─── GIVEN MATERIAL ───
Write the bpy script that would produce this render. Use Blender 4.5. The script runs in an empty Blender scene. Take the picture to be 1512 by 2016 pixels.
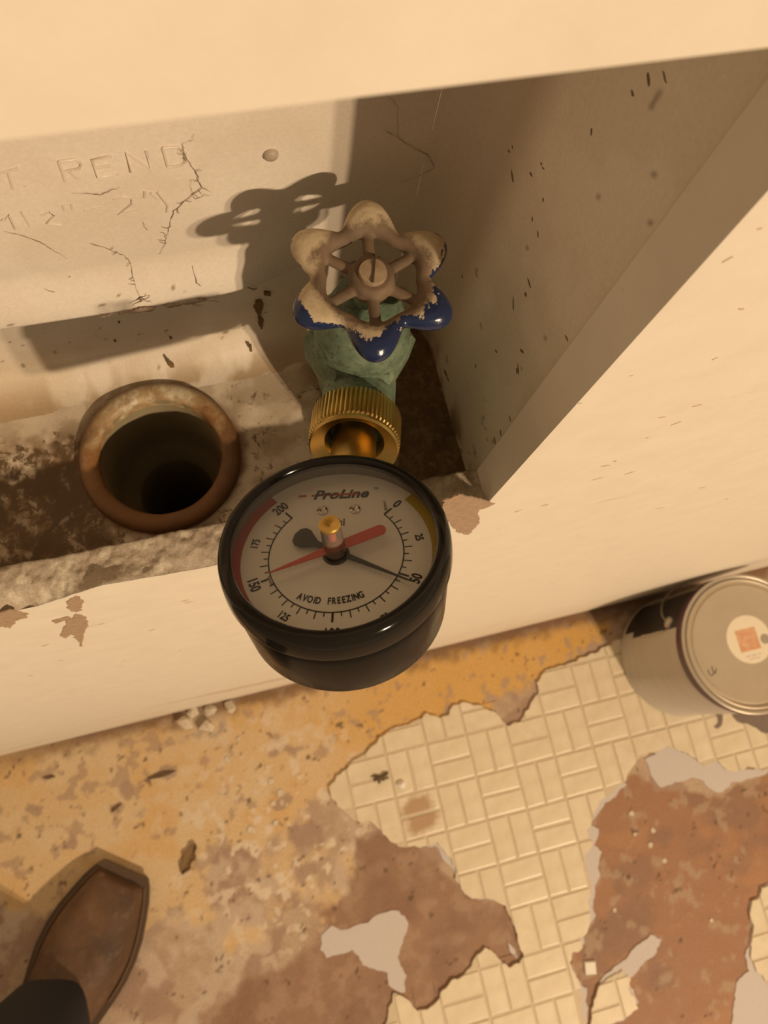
import bpy, bmesh, math, random
import numpy as np
from mathutils import Vector, Matrix, geometry
random.seed(7)
scene = bpy.context.scene
C = scene.collection
PI = math.pi

# ---------------------------------------------------------------- camera, world, lamps, exposure
cam_data = bpy.data.cameras.new('camera')
cam = bpy.data.objects.new('camera', cam_data); C.objects.link(cam)
R = Matrix(((0.9635, 0.2416, -0.1155), (-0.2059, 0.9442, 0.257), (0.1711, -0.2239, 0.9595)))   # world(x,-y,-z) -> camera(right,down,forward)
B = Matrix(((1, 0, 0), (0, -1, 0), (0, 0, -1)))
M3 = (Matrix(((1, 0, 0), (0, -1, 0), (0, 0, -1))) @ (R @ B)).transposed()
q = M3.to_quaternion(); q.normalize()
cam.matrix_world = Matrix.Translation((0, -0.0571, 1.2051)) @ q.to_matrix().to_4x4()
cam_data.sensor_fit = 'VERTICAL'; cam_data.sensor_height = 36.0; cam_data.sensor_width = 27.0
cam_data.lens = 36.0 * 1572.49 / 2016
cam_data.clip_start = 0.005
cam_data.dof.use_dof = True; cam_data.dof.focus_distance = 0.225; cam_data.dof.aperture_fstop = 28.0
scene.camera = cam

world = bpy.data.worlds.new('room_ambient'); scene.world = world; world.use_nodes = True
bg = world.node_tree.nodes['Background']; bg.inputs[0].default_value = (1.0, 0.73, 0.45, 1); bg.inputs[1].default_value = 0.27

def bulb(name, loc, power):
    l = bpy.data.lights.new(name, 'POINT'); l.energy = power; l.color = (1.0, 0.75, 0.485); l.shadow_soft_size = 0.03
    o = bpy.data.objects.new(name, l); o.location = loc; C.objects.link(o)
bulb('ceiling_bulb', (1.044, -2.40, 2.34), 190)
bulb('ceiling_bulb', (1.190, -2.41, 2.34), 128)
vs = scene.view_settings
vs.view_transform = 'Standard'; vs.look = 'None'; vs.gamma = 1.0; vs.use_curve_mapping = False; vs.exposure = 0.0

# ---------------------------------------------------------------- helpers
def srgb(r, g, b):
    f = lambda c: (c / 12.92 if c <= 0.04045 else ((c + 0.055) / 1.055) ** 2.4)
    return (f(r / 255), f(g / 255), f(b / 255))

_rng = np.random.default_rng(3)
_lat = _rng.random((256, 256))
def vnoise(x, y):
    x = np.asarray(x, float); y = np.asarray(y, float)
    xi = np.floor(x).astype(int); yi = np.floor(y).astype(int); fx = x - xi; fy = y - yi
    fx = fx * fx * (3 - 2 * fx); fy = fy * fy * (3 - 2 * fy)
    g = lambda a, b: _lat[a % 256, b % 256]
    return (g(xi, yi) * (1 - fx) + g(xi + 1, yi) * fx) * (1 - fy) + (g(xi, yi + 1) * (1 - fx) + g(xi + 1, yi + 1) * fx) * fy
def fbm(x, y, o=4, seed=0.0):
    x = np.asarray(x, float) + seed * 17.3; y = np.asarray(y, float) + seed * 9.1
    s = 0; a = .5; n = 0
    for i in range(o):
        s = s + a * vnoise(x, y); n += a; x = x * 2.03 + 11.7; y = y * 2.03 + 5.3; a *= .5
    return s / n
def sdist(px, py, poly):           # signed distance, negative inside
    P = np.asarray(poly, float); Q = np.roll(P, -1, 0)
    d = np.full(px.shape, 1e9); ins = np.zeros(px.shape, bool)
    for (ax, ay), (bx, by) in zip(P, Q):
        ex, ey = bx - ax, by - ay; L = ex * ex + ey * ey + 1e-18
        t = np.clip(((px - ax) * ex + (py - ay) * ey) / L, 0, 1)
        d = np.minimum(d, (px - ax - t * ex) ** 2 + (py - ay - t * ey) ** 2)
        c = ((ay > py) != (by > py)) & (px < ex * (py - ay) / (ey if ey != 0 else 1e-18) + ax)
        ins ^= c
    d = np.sqrt(d); return np.where(ins, -d, d)
def sstep(a, b, x): t = np.clip((x - a) / (b - a), 0, 1); return t * t * (3 - 2 * t)

# ---- materials
class Mat:
    def __init__(s, name):
        s.m = bpy.data.materials.new(name); s.m.use_nodes = True; s.t = s.m.node_tree; s.n = s.t.nodes; s.b = s.n['Principled BSDF']
        s._co = None
    def link(s, a, b): s.t.links.new(a, b)
    def new(s, k, **kw):
        n = s.n.new(k)
        for a, v in kw.items(): setattr(n, a, v)
        return n
    def co(s):
        if not s._co: s._co = s.new('ShaderNodeTexCoord')
        return s._co.outputs['Object']
    def noise(s, scale, detail=4, rough=.6, stretch=None, dist=0):
        n = s.new('ShaderNodeTexNoise'); n.inputs['Scale'].default_value = scale; n.inputs['Detail'].default_value = detail
        n.inputs['Roughness'].default_value = rough; n.inputs['Distortion'].default_value = dist
        v = s.co()
        if stretch:
            mp = s.new('ShaderNodeMapping'); mp.inputs['Scale'].default_value = stretch; s.link(v, mp.inputs['Vector']); v = mp.outputs[0]
        s.link(v, n.inputs['Vector']); return n.outputs['Fac']
    def ramp(s, fac, stops):
        r = s.new('ShaderNodeValToRGB'); e = r.color_ramp.elements
        while len(e) < len(stops): e.new(.5)
        for el, (p, c) in zip(e, stops):
            el.position = p; el.color = (*c, 1) if not isinstance(c, (int, float)) else (c, c, c, 1)
        s.link(fac, r.inputs[0]); return r.outputs[0]
    def mix(s, fac, a, b, mode='MIX'):
        m = s.new('ShaderNodeMix'); m.data_type = 'RGBA'; m.blend_type = mode
        for i, v in ((0, fac), (6, a), (7, b)):
            if hasattr(v, 'is_output'): s.link(v, m.inputs[i])
            elif isinstance(v, (int, float)): m.inputs[i].default_value = v
            else: m.inputs[i].default_value = (*v, 1)
        return m.outputs[2]
    def math(s, op, a, b=0.0):
        m = s.new('ShaderNodeMath', operation=op)
        for i, v in ((0, a), (1, b)):
            if hasattr(v, 'is_output'): s.link(v, m.inputs[i])
            else: m.inputs[i].default_value = v
        return m.outputs[0]
    def color(s, v):
        if hasattr(v, 'is_output'): s.link(v, s.b.inputs['Base Color'])
        else: s.b.inputs['Base Color'].default_value = (*v, 1)
        return s
    def rough(s, v):
        if hasattr(v, 'is_output'): s.link(v, s.b.inputs['Roughness'])
        else: s.b.inputs['Roughness'].default_value = v
        return s
    def bump(s, fac, strength=.3, dist=.001):
        b = s.new('ShaderNodeBump'); b.inputs['Strength'].default_value = strength; b.inputs['Distance'].default_value = dist
        s.link(fac, b.inputs['Height']); s.link(b.outputs[0], s.b.inputs['Normal']); return s
    def set(s, **kw):
        for k, v in kw.items(): s.b.inputs[k.replace('_', ' ')].default_value = v
        return s

def plain(name, c, rough=.5, metal=0.0, var=.12, scale=400, bump=0.0):
    m = Mat(name)
    f = m.noise(scale, 3)
    m.color(m.mix(f, tuple(x * (1 - var) for x in c), tuple(min(1, x * (1 + var)) for x in c))).rough(rough).set(Metallic=metal)
    if bump: m.bump(f, bump, .0005)
    return m.m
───
### GIVEN PROBLEM
Leaving the pictures aside, transcribe the entire listing exactly.

### OUTPUT OF THE EXERCISE
Write the bpy script that would produce this render. Use Blender 4.5. The script runs in an empty Blender scene. Take the picture to be 1512 by 2016 pixels.
import bpy, bmesh, math, random
import numpy as np
from mathutils import Vector, Matrix, geometry
random.seed(7)
scene = bpy.context.scene
C = scene.collection
PI = math.pi

# ---------------------------------------------------------------- camera, world, lamps, exposure
cam_data = bpy.data.cameras.new('camera')
cam = bpy.data.objects.new('camera', cam_data); C.objects.link(cam)
R = Matrix(((0.9635, 0.2416, -0.1155), (-0.2059, 0.9442, 0.257), (0.1711, -0.2239, 0.9595)))   # world(x,-y,-z) -> camera(right,down,forward)
B = Matrix(((1, 0, 0), (0, -1, 0), (0, 0, -1)))
M3 = (Matrix(((1, 0, 0), (0, -1, 0), (0, 0, -1))) @ (R @ B)).transposed()
q = M3.to_quaternion(); q.normalize()
cam.matrix_world = Matrix.Translation((0, -0.0571, 1.2051)) @ q.to_matrix().to_4x4()
cam_data.sensor_fit = 'VERTICAL'; cam_data.sensor_height = 36.0; cam_data.sensor_width = 27.0
cam_data.lens = 36.0 * 1572.49 / 2016
cam_data.clip_start = 0.005
cam_data.dof.use_dof = True; cam_data.dof.focus_distance = 0.225; cam_data.dof.aperture_fstop = 28.0
scene.camera = cam

world = bpy.data.worlds.new('room_ambient'); scene.world = world; world.use_nodes = True
bg = world.node_tree.nodes['Background']; bg.inputs[0].default_value = (1.0, 0.73, 0.45, 1); bg.inputs[1].default_value = 0.27

def bulb(name, loc, power):
    l = bpy.data.lights.new(name, 'POINT'); l.energy = power; l.color = (1.0, 0.75, 0.485); l.shadow_soft_size = 0.03
    o = bpy.data.objects.new(name, l); o.location = loc; C.objects.link(o)
bulb('ceiling_bulb', (1.044, -2.40, 2.34), 190)
bulb('ceiling_bulb', (1.190, -2.41, 2.34), 128)
vs = scene.view_settings
vs.view_transform = 'Standard'; vs.look = 'None'; vs.gamma = 1.0; vs.use_curve_mapping = False; vs.exposure = 0.0

# ---------------------------------------------------------------- helpers
def srgb(r, g, b):
    f = lambda c: (c / 12.92 if c <= 0.04045 else ((c + 0.055) / 1.055) ** 2.4)
    return (f(r / 255), f(g / 255), f(b / 255))

_rng = np.random.default_rng(3)
_lat = _rng.random((256, 256))
def vnoise(x, y):
    x = np.asarray(x, float); y = np.asarray(y, float)
    xi = np.floor(x).astype(int); yi = np.floor(y).astype(int); fx = x - xi; fy = y - yi
    fx = fx * fx * (3 - 2 * fx); fy = fy * fy * (3 - 2 * fy)
    g = lambda a, b: _lat[a % 256, b % 256]
    return (g(xi, yi) * (1 - fx) + g(xi + 1, yi) * fx) * (1 - fy) + (g(xi, yi + 1) * (1 - fx) + g(xi + 1, yi + 1) * fx) * fy
def fbm(x, y, o=4, seed=0.0):
    x = np.asarray(x, float) + seed * 17.3; y = np.asarray(y, float) + seed * 9.1
    s = 0; a = .5; n = 0
    for i in range(o):
        s = s + a * vnoise(x, y); n += a; x = x * 2.03 + 11.7; y = y * 2.03 + 5.3; a *= .5
    return s / n
def sdist(px, py, poly):           # signed distance, negative inside
    P = np.asarray(poly, float); Q = np.roll(P, -1, 0)
    d = np.full(px.shape, 1e9); ins = np.zeros(px.shape, bool)
    for (ax, ay), (bx, by) in zip(P, Q):
        ex, ey = bx - ax, by - ay; L = ex * ex + ey * ey + 1e-18
        t = np.clip(((px - ax) * ex + (py - ay) * ey) / L, 0, 1)
        d = np.minimum(d, (px - ax - t * ex) ** 2 + (py - ay - t * ey) ** 2)
        c = ((ay > py) != (by > py)) & (px < ex * (py - ay) / (ey if ey != 0 else 1e-18) + ax)
        ins ^= c
    d = np.sqrt(d); return np.where(ins, -d, d)
def sstep(a, b, x): t = np.clip((x - a) / (b - a), 0, 1); return t * t * (3 - 2 * t)

# ---- materials
class Mat:
    def __init__(s, name):
        s.m = bpy.data.materials.new(name); s.m.use_nodes = True; s.t = s.m.node_tree; s.n = s.t.nodes; s.b = s.n['Principled BSDF']
        s._co = None
    def link(s, a, b): s.t.links.new(a, b)
    def new(s, k, **kw):
        n = s.n.new(k)
        for a, v in kw.items(): setattr(n, a, v)
        return n
    def co(s):
        if not s._co: s._co = s.new('ShaderNodeTexCoord')
        return s._co.outputs['Object']
    def noise(s, scale, detail=4, rough=.6, stretch=None, dist=0):
        n = s.new('ShaderNodeTexNoise'); n.inputs['Scale'].default_value = scale; n.inputs['Detail'].default_value = detail
        n.inputs['Roughness'].default_value = rough; n.inputs['Distortion'].default_value = dist
        v = s.co()
        if stretch:
            mp = s.new('ShaderNodeMapping'); mp.inputs['Scale'].default_value = stretch; s.link(v, mp.inputs['Vector']); v = mp.outputs[0]
        s.link(v, n.inputs['Vector']); return n.outputs['Fac']
    def ramp(s, fac, stops):
        r = s.new('ShaderNodeValToRGB'); e = r.color_ramp.elements
        while len(e) < len(stops): e.new(.5)
        for el, (p, c) in zip(e, stops):
            el.position = p; el.color = (*c, 1) if not isinstance(c, (int, float)) else (c, c, c, 1)
        s.link(fac, r.inputs[0]); return r.outputs[0]
    def mix(s, fac, a, b, mode='MIX'):
        m = s.new('ShaderNodeMix'); m.data_type = 'RGBA'; m.blend_type = mode
        for i, v in ((0, fac), (6, a), (7, b)):
            if hasattr(v, 'is_output'): s.link(v, m.inputs[i])
            elif isinstance(v, (int, float)): m.inputs[i].default_value = v
            else: m.inputs[i].default_value = (*v, 1)
        return m.outputs[2]
    def math(s, op, a, b=0.0):
        m = s.new('ShaderNodeMath', operation=op)
        for i, v in ((0, a), (1, b)):
            if hasattr(v, 'is_output'): s.link(v, m.inputs[i])
            else: m.inputs[i].default_value = v
        return m.outputs[0]
    def color(s, v):
        if hasattr(v, 'is_output'): s.link(v, s.b.inputs['Base Color'])
        else: s.b.inputs['Base Color'].default_value = (*v, 1)
        return s
    def rough(s, v):
        if hasattr(v, 'is_output'): s.link(v, s.b.inputs['Roughness'])
        else: s.b.inputs['Roughness'].default_value = v
        return s
    def bump(s, fac, strength=.3, dist=.001):
        b = s.new('ShaderNodeBump'); b.inputs['Strength'].default_value = strength; b.inputs['Distance'].default_value = dist
        s.link(fac, b.inputs['Height']); s.link(b.outputs[0], s.b.inputs['Normal']); return s
    def set(s, **kw):
        for k, v in kw.items(): s.b.inputs[k.replace('_', ' ')].default_value = v
        return s

def plain(name, c, rough=.5, metal=0.0, var=.12, scale=400, bump=0.0):
    m = Mat(name)
    f = m.noise(scale, 3)
    m.color(m.mix(f, tuple(x * (1 - var) for x in c), tuple(min(1, x * (1 + var)) for x in c))).rough(rough).set(Metallic=metal)
    if bump: m.bump(f, bump, .0005)
    return m.m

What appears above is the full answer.